Today I went out for a beer with a box of my old notebooks.
The box down center, not the four shelves behind it; the corpus and I have a date next month for Collage, when I cull whats worth keeping from a decades worth of shopping lists and examination notes.
What I found this evening in the box of small notepads was the most potent concentrations of my idle musings. When I was, literally, “muse-ing,” I was experimenting in letting the muse caress me with blessedly good ideas. I remember that period of my life, when I filled up three quarters of these notebooks, and I was actively practicing the art of attracting the muses attention, by allowing a vacancy in my creative space where she could come to dwell.

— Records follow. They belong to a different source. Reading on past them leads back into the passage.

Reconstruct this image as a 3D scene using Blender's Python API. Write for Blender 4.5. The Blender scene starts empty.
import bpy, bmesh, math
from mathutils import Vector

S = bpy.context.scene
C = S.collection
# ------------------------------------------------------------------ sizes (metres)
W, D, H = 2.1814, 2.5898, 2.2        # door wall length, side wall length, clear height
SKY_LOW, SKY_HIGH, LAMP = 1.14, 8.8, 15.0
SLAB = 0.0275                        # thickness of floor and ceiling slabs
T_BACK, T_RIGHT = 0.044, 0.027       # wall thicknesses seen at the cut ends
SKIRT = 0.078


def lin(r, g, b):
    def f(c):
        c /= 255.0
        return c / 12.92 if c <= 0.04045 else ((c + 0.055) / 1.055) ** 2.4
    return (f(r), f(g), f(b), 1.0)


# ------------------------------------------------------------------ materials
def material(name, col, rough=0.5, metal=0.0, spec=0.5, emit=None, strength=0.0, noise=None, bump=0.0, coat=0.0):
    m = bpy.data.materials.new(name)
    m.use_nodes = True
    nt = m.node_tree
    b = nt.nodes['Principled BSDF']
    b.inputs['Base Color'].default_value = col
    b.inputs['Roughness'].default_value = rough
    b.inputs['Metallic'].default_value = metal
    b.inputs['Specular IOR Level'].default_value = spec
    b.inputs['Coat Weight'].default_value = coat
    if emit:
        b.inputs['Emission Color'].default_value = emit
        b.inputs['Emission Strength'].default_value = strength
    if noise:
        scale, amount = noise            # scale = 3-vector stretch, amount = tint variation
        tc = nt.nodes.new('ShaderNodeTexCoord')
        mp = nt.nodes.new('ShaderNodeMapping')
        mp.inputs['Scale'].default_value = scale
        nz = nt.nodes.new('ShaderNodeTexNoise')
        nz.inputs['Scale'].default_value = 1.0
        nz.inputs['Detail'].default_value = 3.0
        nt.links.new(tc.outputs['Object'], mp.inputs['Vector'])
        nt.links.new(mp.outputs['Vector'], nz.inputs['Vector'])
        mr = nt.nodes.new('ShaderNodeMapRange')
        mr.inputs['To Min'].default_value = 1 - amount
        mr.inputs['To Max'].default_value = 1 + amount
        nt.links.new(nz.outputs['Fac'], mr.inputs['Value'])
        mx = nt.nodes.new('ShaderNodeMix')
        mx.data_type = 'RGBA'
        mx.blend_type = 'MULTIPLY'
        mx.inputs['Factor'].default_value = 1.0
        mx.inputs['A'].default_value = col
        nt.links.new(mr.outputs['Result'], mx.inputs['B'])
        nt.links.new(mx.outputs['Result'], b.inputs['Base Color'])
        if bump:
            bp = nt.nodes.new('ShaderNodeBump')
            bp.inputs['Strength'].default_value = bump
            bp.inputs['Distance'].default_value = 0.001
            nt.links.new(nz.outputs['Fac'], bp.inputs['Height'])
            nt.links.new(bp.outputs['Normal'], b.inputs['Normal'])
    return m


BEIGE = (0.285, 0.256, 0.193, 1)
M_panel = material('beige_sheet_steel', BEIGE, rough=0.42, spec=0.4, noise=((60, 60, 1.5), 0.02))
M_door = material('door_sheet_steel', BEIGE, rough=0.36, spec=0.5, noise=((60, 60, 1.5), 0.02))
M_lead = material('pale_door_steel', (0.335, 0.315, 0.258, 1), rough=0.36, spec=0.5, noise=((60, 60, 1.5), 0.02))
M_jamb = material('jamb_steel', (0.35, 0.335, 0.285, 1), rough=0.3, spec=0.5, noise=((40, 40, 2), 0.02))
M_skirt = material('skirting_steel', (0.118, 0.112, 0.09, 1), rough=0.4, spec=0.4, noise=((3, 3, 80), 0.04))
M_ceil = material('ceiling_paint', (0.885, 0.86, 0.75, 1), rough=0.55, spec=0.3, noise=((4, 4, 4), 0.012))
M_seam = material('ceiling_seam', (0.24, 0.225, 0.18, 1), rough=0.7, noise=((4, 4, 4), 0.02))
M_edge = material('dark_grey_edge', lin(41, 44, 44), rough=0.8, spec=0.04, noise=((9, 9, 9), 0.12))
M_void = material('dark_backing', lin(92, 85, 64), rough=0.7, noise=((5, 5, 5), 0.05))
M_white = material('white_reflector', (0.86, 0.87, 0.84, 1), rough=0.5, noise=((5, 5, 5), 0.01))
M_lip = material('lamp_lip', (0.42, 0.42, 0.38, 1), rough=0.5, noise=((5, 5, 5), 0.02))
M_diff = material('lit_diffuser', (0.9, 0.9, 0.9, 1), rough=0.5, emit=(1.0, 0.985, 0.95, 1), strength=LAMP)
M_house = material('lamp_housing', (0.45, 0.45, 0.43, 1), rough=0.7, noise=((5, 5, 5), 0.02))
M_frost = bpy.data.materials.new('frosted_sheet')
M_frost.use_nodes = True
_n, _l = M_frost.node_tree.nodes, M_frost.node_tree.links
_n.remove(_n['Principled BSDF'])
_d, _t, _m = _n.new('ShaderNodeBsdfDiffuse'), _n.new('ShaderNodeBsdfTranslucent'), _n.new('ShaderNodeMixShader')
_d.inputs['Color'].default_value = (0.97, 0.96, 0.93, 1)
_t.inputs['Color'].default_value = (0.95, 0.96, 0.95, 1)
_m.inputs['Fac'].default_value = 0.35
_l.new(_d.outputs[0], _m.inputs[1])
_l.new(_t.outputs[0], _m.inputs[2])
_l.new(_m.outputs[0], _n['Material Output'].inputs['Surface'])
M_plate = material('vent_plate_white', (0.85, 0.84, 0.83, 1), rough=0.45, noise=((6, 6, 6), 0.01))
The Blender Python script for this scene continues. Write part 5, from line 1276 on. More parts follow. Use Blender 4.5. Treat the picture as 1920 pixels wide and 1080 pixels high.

The effectiveness of this channelling waxed and waned, and I can measure the barometric pressure of my manifestation of the muse when I read through these old notebooks, all while delighting in the brilliant ideas I had a decade ago.
Some of them continued to grow and develop, and others perished nobly, as whetstones against which I practiced the art of conceiving.
Some few still take my breath away, and for this virtue, I cannot bear to part with my notebooks. Because I know that for all my life, an idle hour spent perusing the archaeological record of my mind’s development is worth any inconvenience of allotting the space to store such treasures.
“the archaeological record of my mind’s development”
That is such a unique way to put it. I know how you feel. I’ve got at least 13 journals from the last twelve years. I consider them my legacy to those who come after me, and it is interesting to go back and read some of them.
I worry that leaving a legacy like this (shabby notebooks written in a scribbling hand) will be more work to decipher than any legacy-inheritor would care for.
I’ve often thought of mulching them when I am an old man, and planting a rosebush that grows from old poetry.